Burning Money PicThere has been an ongoing war between those who think short selling should be allowed under any circumstances and those who want the practice curbed.  That argument is likely to heat up again based upon a press release this morning from none other than Jim Cramer, along with investors Eric Oberg, William Furber, and Scott Rothbort.  These investors have presented the Securities and Exchange Commission with a petition signed by 5,691 individuals calling for reinstatement of the Uptick Rule.

The petition was hosted by TheStreet.com, which Cramer co-founded, and you have undoubtedly heard Cramer make the same case on CNBC or perhaps on other websites such as BloggingStocks.com from AOL.

The Uptick Rule was in place until 2007 after being on the books as a regulatory curb that was passed in 1938.  It seems that the regulators in the 1930’s decided they should do something to keep speculators from being able to endlessly attack weak companies after about 8 or 9 years of the pain of the Great Depression.  The rule prohibits the short selling of securities except on an uptick.
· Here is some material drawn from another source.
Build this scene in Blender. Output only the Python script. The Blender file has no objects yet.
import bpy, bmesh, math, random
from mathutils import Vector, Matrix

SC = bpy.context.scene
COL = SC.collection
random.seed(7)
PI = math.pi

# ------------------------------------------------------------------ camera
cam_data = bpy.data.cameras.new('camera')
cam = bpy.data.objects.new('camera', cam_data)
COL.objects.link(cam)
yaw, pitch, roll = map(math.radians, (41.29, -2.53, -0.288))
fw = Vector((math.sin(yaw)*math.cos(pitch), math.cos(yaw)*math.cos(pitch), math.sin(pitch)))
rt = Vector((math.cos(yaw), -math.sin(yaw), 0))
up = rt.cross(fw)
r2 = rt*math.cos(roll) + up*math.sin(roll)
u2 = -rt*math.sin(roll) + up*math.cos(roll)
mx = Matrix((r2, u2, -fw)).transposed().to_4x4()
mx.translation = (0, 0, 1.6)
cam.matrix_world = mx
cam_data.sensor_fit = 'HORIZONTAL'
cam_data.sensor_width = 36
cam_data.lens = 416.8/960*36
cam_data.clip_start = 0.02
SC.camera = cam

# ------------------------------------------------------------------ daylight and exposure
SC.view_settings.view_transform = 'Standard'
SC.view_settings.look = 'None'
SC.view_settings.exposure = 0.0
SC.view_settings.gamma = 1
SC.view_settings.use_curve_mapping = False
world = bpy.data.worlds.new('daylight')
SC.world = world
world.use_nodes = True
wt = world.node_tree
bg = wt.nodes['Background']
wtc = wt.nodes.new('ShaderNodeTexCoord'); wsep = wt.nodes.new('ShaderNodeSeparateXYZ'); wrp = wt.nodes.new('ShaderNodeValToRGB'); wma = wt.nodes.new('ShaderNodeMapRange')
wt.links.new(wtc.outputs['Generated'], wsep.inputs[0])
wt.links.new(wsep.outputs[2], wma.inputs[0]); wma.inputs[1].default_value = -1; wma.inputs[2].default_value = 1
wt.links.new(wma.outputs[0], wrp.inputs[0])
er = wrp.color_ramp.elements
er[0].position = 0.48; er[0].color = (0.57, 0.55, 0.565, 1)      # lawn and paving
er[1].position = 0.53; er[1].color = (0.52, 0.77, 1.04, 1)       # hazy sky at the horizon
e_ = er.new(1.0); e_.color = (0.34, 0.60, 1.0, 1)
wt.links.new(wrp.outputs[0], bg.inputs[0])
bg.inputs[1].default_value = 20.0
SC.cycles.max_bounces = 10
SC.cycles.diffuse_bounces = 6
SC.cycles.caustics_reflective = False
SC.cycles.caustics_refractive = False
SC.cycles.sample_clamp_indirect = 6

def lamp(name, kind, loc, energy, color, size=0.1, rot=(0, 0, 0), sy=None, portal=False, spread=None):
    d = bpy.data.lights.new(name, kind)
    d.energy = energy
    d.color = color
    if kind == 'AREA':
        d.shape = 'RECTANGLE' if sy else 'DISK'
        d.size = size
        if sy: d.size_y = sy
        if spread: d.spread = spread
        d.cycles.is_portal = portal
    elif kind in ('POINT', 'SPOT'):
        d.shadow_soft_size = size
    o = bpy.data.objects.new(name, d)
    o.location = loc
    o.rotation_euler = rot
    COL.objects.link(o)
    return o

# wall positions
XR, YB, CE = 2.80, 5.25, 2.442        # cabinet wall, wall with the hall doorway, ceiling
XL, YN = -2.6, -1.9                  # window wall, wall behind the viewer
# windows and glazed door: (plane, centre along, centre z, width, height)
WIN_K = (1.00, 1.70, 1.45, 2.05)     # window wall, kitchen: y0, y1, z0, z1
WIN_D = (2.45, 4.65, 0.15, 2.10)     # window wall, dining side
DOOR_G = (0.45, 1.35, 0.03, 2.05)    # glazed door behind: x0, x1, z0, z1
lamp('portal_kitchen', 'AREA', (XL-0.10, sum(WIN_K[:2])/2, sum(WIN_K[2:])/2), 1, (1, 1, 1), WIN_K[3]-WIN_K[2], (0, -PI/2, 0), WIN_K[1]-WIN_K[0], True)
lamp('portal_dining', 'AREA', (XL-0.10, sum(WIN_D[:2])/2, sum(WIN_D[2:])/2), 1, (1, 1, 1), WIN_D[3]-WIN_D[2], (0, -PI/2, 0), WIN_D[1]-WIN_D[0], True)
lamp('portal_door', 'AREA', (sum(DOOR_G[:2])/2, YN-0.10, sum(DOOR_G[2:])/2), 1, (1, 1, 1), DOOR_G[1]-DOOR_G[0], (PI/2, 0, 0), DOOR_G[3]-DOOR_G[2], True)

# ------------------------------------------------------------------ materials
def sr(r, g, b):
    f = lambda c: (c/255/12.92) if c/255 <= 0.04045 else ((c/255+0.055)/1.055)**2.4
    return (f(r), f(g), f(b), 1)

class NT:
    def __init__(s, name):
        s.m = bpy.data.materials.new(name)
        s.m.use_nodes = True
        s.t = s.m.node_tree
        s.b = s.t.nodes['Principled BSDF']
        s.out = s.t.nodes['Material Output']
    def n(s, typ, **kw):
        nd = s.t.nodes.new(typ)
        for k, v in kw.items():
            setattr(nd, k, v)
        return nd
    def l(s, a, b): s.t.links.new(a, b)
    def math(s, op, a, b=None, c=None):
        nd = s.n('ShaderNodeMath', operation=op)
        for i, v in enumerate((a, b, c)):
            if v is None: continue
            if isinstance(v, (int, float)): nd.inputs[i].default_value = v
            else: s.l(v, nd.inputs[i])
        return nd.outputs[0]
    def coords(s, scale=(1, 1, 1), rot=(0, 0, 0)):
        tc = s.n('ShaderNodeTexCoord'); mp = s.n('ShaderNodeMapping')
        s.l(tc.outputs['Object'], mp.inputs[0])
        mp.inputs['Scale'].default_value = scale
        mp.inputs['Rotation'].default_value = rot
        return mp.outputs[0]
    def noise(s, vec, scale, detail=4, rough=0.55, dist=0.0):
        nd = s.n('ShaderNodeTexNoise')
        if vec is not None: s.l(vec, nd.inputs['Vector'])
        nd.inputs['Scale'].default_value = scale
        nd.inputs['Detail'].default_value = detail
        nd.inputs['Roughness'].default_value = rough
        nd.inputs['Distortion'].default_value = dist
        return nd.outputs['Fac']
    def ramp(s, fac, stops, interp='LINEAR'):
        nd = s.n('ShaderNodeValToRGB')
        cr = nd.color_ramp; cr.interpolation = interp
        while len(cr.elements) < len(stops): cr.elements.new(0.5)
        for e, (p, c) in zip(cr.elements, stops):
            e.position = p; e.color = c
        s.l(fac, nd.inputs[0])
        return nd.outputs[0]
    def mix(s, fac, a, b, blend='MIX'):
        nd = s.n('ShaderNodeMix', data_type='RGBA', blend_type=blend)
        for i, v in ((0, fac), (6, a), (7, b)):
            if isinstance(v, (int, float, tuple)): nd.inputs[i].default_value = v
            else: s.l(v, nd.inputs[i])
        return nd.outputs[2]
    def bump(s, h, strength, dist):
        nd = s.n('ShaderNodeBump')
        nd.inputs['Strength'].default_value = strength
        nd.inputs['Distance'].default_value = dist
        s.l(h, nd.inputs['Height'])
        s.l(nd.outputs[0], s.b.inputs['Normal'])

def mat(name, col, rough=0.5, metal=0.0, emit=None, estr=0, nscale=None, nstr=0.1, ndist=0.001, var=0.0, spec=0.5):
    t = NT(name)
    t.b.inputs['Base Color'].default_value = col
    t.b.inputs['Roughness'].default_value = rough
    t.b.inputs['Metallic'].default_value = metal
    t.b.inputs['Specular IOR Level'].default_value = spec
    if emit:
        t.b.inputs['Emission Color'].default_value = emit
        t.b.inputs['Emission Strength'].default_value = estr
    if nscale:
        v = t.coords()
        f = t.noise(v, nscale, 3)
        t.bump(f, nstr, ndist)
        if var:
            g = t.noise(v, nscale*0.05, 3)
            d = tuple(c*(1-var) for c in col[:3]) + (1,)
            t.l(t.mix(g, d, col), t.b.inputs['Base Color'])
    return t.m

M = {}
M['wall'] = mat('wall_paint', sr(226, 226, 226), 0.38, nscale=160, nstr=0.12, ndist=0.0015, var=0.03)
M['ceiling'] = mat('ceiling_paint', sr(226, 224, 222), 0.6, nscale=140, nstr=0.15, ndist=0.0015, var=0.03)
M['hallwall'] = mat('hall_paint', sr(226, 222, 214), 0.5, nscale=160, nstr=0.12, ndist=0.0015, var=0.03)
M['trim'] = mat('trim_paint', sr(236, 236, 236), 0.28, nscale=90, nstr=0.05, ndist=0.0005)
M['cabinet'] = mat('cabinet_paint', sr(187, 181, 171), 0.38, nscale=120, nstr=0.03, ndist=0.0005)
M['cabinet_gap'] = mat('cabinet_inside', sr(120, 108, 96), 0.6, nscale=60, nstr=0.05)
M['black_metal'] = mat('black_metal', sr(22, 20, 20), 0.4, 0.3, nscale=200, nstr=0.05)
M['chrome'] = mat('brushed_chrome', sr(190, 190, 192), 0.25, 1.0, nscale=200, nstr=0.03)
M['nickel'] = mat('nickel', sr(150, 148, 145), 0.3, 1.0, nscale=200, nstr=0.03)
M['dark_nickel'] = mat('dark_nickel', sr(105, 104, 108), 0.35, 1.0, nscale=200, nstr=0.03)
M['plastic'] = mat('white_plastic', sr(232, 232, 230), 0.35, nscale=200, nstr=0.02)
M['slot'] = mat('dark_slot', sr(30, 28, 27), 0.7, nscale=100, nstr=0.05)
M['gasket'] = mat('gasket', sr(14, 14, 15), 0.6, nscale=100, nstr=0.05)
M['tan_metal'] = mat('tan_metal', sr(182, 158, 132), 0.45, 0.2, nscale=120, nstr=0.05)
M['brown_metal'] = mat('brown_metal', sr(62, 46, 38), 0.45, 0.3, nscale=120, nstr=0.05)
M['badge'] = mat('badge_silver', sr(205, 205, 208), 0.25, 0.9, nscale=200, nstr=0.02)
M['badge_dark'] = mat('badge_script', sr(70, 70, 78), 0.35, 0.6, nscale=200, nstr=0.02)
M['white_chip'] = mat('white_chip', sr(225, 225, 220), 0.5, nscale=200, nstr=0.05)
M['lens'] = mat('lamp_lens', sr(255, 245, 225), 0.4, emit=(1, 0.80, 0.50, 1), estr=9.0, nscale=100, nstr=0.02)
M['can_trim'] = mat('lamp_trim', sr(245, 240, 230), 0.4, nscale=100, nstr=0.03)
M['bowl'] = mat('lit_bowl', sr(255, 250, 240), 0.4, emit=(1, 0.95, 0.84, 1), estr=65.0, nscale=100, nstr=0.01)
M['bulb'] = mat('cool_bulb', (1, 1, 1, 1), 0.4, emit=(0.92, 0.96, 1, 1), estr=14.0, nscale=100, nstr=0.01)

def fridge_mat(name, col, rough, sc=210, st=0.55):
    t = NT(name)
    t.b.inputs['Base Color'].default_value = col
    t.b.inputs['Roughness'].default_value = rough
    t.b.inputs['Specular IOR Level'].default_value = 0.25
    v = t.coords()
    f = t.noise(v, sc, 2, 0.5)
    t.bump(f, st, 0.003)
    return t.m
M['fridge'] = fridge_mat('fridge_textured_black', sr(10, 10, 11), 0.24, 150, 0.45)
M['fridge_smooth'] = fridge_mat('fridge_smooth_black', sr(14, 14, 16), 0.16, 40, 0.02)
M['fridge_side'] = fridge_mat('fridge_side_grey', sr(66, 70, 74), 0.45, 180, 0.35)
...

The debate is not one which can be won in a sentence by either side.  Short selling is part of an orderly market.  Most market participants agree that short selling should not be eliminated.  The problem comes down to when short selling can become a mere attack and when it should not be allowed.

The only argument against an uptick rule is that now in the world of decimals in trading, an uptick can be artificially created in order to get a large block of stock sold short underneath it.  Many firms have also been accused of never making sure that shares were even available for borrowing before letting customers short sell a stock.

There have been many proposed rules for short selling, and some include higher margin rates to short sell or some include individual stock circuit breakers rather than just market circuit breakers.

The Uptick Rule is under a review and public comment period at the SEC.  Which way this exact ruling goes, that will take some time.  It goes without saying that no matter what the new rules decided upon are, they will not be satisfactory for a large number of market participants.